Everything went well, until all hell broke loose, when her husband ended up as one of her clients and recognised her! An honour court was convened, and Thathri was questioned extensively and “tried” for her sins against her caste.
Thathri did not take this lying down. Using her meticulous records, she revealed 64 men, and their identifying information, many of them in positions of power. Her trial was shut down suddenly by the King of Cochin, and it was believed that she was going to “out” him or one of his close relatives as the 65th man she had slept with.
Thathri was only 19 when this trial took place. She was excommunicated from her community, and her family performed her funeral rites, indicating that she was dead to them.
The story of Thathri brings out poignantly what happens when we take away the agency of young children, not give them love and affection. In this modern day and age, it seems so obvious that young children need unconditional love, affection, care and stability. But that is not a blessing many children around the world receive.
This is one of the key points that stood out for me from Jarvis Jay Masters’s book “Finding Freedom: How Death Row Broke and Opened My Heart.”
Jarvis talks about the common factor that binds the prisoners in San Quentin. Many of them had suffered abuse as children and the suffering perpetuated in lack of stability, love, affection, care and safety as they were taken away from their families and placed in child care systems.
“David and Pete recounted similar childhood experiences. Their stories said much about how all of us had come to be in one of the worst prisons in the country. Most prisoners who were abused as children were taken from their natural parents at a very early age and placed in foster homes, youth homes, or juvenile halls for protection, where they acquired even more scars. Later in their lives prisons provided the same kind of painful refuge. It is terrifying to realize that a large percentage of prisoners will eventually reenter society, father children, and perpetuate what happened to them.
Throughout my many years of institutionalization, I like so many of these men, unconsciously took refuge behind prison walls.”
When we do not find a true refuge, we end up seeking sanctuary in false refuges.
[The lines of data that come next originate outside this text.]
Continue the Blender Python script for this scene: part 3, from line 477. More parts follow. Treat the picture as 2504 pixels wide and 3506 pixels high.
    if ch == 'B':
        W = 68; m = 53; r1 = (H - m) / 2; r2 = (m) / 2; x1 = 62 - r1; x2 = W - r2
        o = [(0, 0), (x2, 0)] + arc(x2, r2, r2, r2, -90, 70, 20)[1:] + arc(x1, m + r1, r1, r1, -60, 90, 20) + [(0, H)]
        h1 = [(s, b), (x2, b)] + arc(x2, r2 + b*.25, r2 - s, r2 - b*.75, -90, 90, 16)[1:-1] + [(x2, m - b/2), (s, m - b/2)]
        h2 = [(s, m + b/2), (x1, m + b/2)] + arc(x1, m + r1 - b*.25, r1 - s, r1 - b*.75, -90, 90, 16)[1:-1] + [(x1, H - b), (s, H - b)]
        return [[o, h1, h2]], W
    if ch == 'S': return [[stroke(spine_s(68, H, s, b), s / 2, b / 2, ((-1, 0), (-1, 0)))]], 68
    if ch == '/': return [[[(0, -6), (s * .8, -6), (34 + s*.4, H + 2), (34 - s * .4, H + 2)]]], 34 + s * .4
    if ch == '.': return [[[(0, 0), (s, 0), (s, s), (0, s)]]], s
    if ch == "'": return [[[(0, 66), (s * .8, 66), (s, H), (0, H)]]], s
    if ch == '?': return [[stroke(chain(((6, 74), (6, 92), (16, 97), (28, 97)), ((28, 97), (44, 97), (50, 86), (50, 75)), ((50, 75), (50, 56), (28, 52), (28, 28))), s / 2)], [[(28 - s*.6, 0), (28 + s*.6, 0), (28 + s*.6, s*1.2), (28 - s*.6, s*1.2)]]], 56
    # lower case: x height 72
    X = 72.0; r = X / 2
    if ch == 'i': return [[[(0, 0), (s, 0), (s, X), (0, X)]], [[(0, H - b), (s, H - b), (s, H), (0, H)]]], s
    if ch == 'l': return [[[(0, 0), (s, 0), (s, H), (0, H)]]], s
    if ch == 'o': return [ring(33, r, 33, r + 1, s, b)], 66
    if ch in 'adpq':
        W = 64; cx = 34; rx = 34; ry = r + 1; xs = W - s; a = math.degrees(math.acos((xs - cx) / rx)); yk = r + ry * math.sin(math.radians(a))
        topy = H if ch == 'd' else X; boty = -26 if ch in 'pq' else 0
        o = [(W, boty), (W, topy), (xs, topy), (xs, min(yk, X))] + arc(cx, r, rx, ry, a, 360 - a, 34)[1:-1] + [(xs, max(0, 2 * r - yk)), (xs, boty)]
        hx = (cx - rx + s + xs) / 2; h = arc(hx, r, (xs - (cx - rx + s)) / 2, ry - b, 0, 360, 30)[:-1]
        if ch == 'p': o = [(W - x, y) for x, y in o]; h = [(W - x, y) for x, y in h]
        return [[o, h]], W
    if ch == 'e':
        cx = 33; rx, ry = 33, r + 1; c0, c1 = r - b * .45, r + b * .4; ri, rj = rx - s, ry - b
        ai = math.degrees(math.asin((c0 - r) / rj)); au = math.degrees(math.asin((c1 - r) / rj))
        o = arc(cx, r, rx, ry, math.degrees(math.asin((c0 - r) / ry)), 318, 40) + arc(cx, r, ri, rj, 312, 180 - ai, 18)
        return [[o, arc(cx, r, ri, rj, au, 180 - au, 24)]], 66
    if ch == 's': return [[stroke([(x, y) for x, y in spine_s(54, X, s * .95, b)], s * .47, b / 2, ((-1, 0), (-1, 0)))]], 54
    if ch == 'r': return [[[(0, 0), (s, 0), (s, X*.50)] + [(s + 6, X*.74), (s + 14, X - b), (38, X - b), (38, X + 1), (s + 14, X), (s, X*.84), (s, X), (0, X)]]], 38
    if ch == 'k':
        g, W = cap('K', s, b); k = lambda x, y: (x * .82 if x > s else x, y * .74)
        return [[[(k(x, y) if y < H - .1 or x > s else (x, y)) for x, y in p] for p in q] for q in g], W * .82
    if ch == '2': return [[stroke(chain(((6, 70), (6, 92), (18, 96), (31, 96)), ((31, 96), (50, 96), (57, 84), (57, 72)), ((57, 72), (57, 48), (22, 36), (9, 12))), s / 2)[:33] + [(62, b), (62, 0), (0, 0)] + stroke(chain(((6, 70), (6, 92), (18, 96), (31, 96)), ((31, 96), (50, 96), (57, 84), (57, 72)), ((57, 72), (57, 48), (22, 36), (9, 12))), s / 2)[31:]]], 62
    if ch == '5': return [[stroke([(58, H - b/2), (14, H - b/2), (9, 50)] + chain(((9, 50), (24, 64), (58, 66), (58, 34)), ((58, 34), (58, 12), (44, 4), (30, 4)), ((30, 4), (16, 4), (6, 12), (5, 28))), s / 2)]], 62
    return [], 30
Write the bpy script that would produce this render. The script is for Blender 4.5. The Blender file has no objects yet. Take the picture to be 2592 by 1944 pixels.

True refuges are the outer and the inner spaces of unconditional love, acceptance and safety. When true refuges are not found outside, then we turn to strategies that offer us some modicum of stability - often that means perpetuating the very violence we were inflicted with - physical, mental or emotional.
“Secretly, we like it here. This place welcomes a man who is full of rage and violence. He is not abnormal here, not different. Prison life is an extension of his inner life. “
The only way to break this cycle is to create this true refuge in our hearts.
“Finally, I confided to John that I wished I had been with my mother when she died.
“Hey, didn’t you say she neglected you?” he asked.
John was right, she had neglected me, but am I to neglect myself as well by denying that I wished I’d been with her when she died, that I still love her?”
And we finish this edition with a tiny story.
Surprising the Master
The students in the monastery were in total awe of the elder monk, not because he was strict, but because nothing ever seemed to upset or ruffle him. So they found him a bit unearthly and even frightening.
One day they decided to put him to a test.
A bunch of them very quietly hid in a dark corner of one of the hallways and waited for the monk to walk by. Within moments, the old man appeared, carrying a cup of tea.
Just as he passed by, the students all rushed out at him, screaming as loud as they could. But the monk showed no reaction whatsoever.
He peacefully made his way to a small table at the end of the hall, gently placed the cup down, and then, leaning against the wall, cried out with shock, “Ohhhh!”